Invece, a prestar fede a quanto dichiarato dal giudice Zanon nel corso di un incontro di presentazione del libro (La gogna) che Alessandro Barbano ha dedicato alla vicenda, la Corte ha deciso di dare ragione al Csm (e alla Cassazione che aveva radiato Palamara dalla magistratura) e torto alla Camera dei deputati perché se si fossero dichiarate illegittime le intercettazioni, le prove acquisite sarebbero state di conseguenza nulle e con esse le decisioni prese contro i magistrati ed ex magistrati che avevano partecipato all’incontro all’Hotel Champagne.

Un argomento – come condivisibilmente rilevato dall’ex giudice Zanon – da far “inviperire” perché testimonierebbe una clamorosa e inaccettabile inversione del percorso argomentativo che ogni giudice, tanto più costituzionale, deve seguire in cui ogni decisione è la conseguenza della ricostruzione in punta di fatto e di diritto del caso e non viceversa il suo presupposto: è la motivazione che deve fondare il giudizio e non il (pre)giudizio che deve trovare le sue motivazioni.

Inutile dire che tali dichiarazioni lasciano basiti chi ancora, a questo punto ingenuamente, crede ancora che nello Stato di diritto e nel rispetto della legge, non piegata ad interessi di parte.

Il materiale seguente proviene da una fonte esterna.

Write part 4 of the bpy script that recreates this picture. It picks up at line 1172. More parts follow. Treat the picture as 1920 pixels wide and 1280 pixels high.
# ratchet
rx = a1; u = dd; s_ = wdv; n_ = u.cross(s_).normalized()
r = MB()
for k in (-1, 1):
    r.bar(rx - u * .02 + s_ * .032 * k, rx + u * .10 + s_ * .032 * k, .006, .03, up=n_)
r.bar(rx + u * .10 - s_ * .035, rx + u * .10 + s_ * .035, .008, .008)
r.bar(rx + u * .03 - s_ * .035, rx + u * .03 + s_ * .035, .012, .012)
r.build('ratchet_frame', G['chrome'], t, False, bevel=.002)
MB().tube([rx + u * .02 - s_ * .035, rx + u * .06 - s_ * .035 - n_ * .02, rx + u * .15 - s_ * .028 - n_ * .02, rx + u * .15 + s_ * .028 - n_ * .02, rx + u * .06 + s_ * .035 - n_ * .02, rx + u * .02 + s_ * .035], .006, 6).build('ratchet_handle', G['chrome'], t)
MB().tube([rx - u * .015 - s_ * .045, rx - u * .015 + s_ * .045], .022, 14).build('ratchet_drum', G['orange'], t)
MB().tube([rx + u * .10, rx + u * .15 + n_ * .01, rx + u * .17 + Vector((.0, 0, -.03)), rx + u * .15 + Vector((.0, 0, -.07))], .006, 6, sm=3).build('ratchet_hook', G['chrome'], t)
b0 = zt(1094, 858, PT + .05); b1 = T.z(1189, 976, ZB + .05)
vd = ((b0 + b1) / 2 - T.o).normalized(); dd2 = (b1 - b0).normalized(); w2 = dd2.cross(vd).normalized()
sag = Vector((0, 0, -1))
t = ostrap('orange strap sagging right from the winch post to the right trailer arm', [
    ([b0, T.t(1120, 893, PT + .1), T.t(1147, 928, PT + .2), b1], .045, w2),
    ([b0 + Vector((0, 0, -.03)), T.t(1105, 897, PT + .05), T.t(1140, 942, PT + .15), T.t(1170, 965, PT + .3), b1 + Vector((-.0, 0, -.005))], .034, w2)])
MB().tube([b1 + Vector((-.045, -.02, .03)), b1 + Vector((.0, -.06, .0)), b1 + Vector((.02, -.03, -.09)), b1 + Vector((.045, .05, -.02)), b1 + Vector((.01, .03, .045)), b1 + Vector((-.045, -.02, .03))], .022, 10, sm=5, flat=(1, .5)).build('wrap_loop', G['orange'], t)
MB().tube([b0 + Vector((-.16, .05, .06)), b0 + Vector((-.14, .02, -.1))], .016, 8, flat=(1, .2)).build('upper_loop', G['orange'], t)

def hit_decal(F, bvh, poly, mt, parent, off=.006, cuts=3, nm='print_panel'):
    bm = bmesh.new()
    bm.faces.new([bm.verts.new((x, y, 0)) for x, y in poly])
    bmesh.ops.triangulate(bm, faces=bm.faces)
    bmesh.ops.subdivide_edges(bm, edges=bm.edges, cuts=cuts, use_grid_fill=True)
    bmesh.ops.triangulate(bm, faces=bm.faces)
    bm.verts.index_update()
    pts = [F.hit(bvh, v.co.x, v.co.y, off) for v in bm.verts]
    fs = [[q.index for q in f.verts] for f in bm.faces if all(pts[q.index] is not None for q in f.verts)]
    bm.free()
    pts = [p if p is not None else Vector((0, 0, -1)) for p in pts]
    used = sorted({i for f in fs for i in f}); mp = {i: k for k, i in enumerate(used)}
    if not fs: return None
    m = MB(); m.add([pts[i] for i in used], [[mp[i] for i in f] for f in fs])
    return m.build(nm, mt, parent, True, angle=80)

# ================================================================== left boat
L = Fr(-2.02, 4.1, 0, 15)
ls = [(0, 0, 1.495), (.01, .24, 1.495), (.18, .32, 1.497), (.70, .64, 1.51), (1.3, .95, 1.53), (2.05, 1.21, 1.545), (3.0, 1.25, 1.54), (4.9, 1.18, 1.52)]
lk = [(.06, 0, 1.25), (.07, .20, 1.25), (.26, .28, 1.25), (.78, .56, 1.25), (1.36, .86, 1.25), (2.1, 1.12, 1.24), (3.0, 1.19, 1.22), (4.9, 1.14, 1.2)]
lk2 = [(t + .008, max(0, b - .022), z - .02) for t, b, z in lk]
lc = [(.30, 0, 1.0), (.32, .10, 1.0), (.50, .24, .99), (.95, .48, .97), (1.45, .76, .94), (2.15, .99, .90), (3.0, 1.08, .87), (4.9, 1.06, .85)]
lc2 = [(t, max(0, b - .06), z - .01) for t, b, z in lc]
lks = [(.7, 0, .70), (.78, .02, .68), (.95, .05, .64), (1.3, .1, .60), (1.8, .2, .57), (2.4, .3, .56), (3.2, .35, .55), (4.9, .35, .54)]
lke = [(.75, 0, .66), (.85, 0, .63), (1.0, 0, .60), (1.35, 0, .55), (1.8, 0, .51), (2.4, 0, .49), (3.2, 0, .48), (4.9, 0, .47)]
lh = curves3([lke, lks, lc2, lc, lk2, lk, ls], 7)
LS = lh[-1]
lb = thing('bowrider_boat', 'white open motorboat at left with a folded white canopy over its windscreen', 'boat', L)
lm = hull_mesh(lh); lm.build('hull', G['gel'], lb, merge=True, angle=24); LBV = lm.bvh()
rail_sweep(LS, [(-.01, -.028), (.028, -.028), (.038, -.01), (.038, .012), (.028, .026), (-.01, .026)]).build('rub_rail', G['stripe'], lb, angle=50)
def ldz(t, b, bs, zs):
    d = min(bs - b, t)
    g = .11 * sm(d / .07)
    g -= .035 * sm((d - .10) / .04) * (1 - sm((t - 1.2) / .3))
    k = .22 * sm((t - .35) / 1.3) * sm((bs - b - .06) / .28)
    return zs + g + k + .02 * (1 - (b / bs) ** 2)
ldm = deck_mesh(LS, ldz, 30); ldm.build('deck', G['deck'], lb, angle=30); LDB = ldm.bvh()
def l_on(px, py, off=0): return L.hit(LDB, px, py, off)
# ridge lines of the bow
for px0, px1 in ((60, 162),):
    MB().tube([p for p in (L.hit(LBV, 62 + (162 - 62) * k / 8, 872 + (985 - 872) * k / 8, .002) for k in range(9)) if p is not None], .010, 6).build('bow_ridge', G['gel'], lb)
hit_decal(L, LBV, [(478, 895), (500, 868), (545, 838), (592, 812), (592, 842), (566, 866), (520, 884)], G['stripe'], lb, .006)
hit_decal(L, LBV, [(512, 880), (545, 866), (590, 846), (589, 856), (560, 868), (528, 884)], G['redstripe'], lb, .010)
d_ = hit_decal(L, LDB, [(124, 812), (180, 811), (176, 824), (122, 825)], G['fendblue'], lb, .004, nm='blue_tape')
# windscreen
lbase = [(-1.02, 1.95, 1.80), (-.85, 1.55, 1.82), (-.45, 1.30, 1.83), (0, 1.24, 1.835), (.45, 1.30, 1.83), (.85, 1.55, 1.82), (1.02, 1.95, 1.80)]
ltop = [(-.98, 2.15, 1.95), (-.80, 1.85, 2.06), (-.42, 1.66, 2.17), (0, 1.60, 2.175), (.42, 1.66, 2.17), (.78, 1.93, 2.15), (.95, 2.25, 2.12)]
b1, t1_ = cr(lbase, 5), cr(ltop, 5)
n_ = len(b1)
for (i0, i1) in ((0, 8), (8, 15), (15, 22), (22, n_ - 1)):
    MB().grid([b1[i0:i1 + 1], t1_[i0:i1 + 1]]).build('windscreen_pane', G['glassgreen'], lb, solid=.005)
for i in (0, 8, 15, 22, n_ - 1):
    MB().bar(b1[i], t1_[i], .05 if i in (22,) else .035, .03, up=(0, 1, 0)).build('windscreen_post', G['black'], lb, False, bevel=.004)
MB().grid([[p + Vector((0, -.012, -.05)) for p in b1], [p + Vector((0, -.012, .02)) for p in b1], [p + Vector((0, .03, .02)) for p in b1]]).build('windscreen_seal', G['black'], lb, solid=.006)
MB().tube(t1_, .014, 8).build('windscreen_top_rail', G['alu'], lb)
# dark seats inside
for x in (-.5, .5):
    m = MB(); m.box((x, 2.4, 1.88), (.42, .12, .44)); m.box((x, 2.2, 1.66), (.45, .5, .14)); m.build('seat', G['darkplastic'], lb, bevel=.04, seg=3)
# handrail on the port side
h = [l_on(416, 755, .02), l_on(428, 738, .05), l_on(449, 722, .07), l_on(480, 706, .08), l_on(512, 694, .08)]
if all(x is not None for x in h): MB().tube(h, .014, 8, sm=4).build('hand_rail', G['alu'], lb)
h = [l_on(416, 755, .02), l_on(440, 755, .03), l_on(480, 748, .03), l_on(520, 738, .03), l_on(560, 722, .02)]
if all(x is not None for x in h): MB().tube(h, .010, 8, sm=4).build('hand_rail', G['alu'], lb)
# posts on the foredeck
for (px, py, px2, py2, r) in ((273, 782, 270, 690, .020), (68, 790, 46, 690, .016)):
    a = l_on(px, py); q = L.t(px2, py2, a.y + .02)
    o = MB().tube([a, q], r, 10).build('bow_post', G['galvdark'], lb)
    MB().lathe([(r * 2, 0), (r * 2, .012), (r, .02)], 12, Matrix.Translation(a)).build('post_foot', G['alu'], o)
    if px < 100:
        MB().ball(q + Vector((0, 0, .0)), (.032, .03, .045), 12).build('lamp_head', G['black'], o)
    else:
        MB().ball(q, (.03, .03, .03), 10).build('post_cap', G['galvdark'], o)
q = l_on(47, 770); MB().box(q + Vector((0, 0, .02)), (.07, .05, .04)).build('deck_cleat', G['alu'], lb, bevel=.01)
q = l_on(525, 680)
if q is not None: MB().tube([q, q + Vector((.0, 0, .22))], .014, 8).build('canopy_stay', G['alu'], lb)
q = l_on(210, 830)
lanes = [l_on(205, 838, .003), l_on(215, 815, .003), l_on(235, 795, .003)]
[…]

Del resto, la stessa composizione della Corte costituzionale, peraltro imitata da altri Paesi, risponde all’esigenza che nessuna delle tre componenti – la magistratura che nomina cinque giudici, la politica che tramite il Parlamento in seduta comune ne elegge altrettanti, il presidente della Repubblica quale organo neutrale che ne designa altri cinque – possa prevalere sulle altre.

Qui, invece, pare che la forza della magistratura abbia finito per prevalere sulle altre, peraltro – contrariamente al famoso detto giolittiano, interpretando la legge stavolta per i nemici.

Ora, se è certamente criticabile in termini di metodo il fatto che il giudice Zanon abbia violato il segreto della camera di consiglio (finché questa regola esiste va scrupolosamente osservata, non si introduce la dissenting opinion ex post in forma anomala) se ne dovrebbe ricavare una conseguenza importante per il Parlamento, chiamato a eleggere nel 2024 ben quattro giudici costituzionali: oltre ai requisiti costituzionali richiesti (l’essere magistrati, professori di diritto o avvocati), i parlamentari valutino bene anche l’effettiva indipendenza dal potere giudiziario, ossia l’assenza di eccessivi timori reverenziali verso il medesimo, e non solo rispetto ai partiti politici. Da una forzatura metodologica traiamo quindi materia non per polemiche retrospettive ma per un insegnamento positivo di prospettiva.